● **THE INPUT**:
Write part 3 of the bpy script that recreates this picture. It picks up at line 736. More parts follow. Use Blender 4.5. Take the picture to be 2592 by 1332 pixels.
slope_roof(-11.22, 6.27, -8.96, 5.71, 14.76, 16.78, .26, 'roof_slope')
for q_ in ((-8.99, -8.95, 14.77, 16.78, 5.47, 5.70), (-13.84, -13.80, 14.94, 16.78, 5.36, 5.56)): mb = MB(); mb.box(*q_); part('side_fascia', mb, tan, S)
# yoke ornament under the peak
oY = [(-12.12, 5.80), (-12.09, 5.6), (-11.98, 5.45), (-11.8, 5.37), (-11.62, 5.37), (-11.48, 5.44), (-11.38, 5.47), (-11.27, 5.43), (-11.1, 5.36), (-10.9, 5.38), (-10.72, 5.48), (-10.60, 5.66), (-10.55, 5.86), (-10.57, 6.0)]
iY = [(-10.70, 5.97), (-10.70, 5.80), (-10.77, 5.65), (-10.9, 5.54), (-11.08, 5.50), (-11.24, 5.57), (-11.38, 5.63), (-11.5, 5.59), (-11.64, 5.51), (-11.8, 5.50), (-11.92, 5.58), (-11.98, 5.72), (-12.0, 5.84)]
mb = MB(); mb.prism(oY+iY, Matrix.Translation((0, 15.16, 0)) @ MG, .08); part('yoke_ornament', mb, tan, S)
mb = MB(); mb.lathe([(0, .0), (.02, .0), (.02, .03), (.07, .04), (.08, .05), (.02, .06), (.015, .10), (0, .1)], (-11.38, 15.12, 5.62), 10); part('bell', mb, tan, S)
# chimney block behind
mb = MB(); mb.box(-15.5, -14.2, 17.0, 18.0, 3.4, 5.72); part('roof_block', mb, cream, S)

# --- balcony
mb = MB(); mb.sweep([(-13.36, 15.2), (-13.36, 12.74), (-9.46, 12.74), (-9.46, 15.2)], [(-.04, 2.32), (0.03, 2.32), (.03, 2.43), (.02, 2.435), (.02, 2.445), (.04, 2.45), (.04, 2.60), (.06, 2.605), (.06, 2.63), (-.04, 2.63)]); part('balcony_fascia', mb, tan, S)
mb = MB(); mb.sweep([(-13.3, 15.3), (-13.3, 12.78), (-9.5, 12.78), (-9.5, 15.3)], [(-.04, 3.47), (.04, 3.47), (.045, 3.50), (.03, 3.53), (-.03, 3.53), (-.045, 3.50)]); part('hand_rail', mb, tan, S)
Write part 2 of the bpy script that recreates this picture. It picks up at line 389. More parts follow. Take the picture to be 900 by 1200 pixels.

● **TASK STATEMENT**: Each line of the material should be duplicated exactly, please.

● **SOLVED PROBLEM**:
Write part 3 of the bpy script that recreates this picture. It picks up at line 736. More parts follow. Use Blender 4.5. Take the picture to be 2592 by 1332 pixels.
slope_roof(-11.22, 6.27, -8.96, 5.71, 14.76, 16.78, .26, 'roof_slope')
for q_ in ((-8.99, -8.95, 14.77, 16.78, 5.47, 5.70), (-13.84, -13.80, 14.94, 16.78, 5.36, 5.56)): mb = MB(); mb.box(*q_); part('side_fascia', mb, tan, S)
# yoke ornament under the peak
oY = [(-12.12, 5.80), (-12.09, 5.6), (-11.98, 5.45), (-11.8, 5.37), (-11.62, 5.37), (-11.48, 5.44), (-11.38, 5.47), (-11.27, 5.43), (-11.1, 5.36), (-10.9, 5.38), (-10.72, 5.48), (-10.60, 5.66), (-10.55, 5.86), (-10.57, 6.0)]
iY = [(-10.70, 5.97), (-10.70, 5.80), (-10.77, 5.65), (-10.9, 5.54), (-11.08, 5.50), (-11.24, 5.57), (-11.38, 5.63), (-11.5, 5.59), (-11.64, 5.51), (-11.8, 5.50), (-11.92, 5.58), (-11.98, 5.72), (-12.0, 5.84)]
mb = MB(); mb.prism(oY+iY, Matrix.Translation((0, 15.16, 0)) @ MG, .08); part('yoke_ornament', mb, tan, S)
mb = MB(); mb.lathe([(0, .0), (.02, .0), (.02, .03), (.07, .04), (.08, .05), (.02, .06), (.015, .10), (0, .1)], (-11.38, 15.12, 5.62), 10); part('bell', mb, tan, S)
# chimney block behind
mb = MB(); mb.box(-15.5, -14.2, 17.0, 18.0, 3.4, 5.72); part('roof_block', mb, cream, S)

# --- balcony
mb = MB(); mb.sweep([(-13.36, 15.2), (-13.36, 12.74), (-9.46, 12.74), (-9.46, 15.2)], [(-.04, 2.32), (0.03, 2.32), (.03, 2.43), (.02, 2.435), (.02, 2.445), (.04, 2.45), (.04, 2.60), (.06, 2.605), (.06, 2.63), (-.04, 2.63)]); part('balcony_fascia', mb, tan, S)
mb = MB(); mb.sweep([(-13.3, 15.3), (-13.3, 12.78), (-9.5, 12.78), (-9.5, 15.3)], [(-.04, 3.47), (.04, 3.47), (.045, 3.50), (.03, 3.53), (-.03, 3.53), (-.045, 3.50)]); part('hand_rail', mb, tan, S)
Write part 2 of the bpy script that recreates this picture. It picks up at line 389. More parts follow. Take the picture to be 900 by 1200 pixels.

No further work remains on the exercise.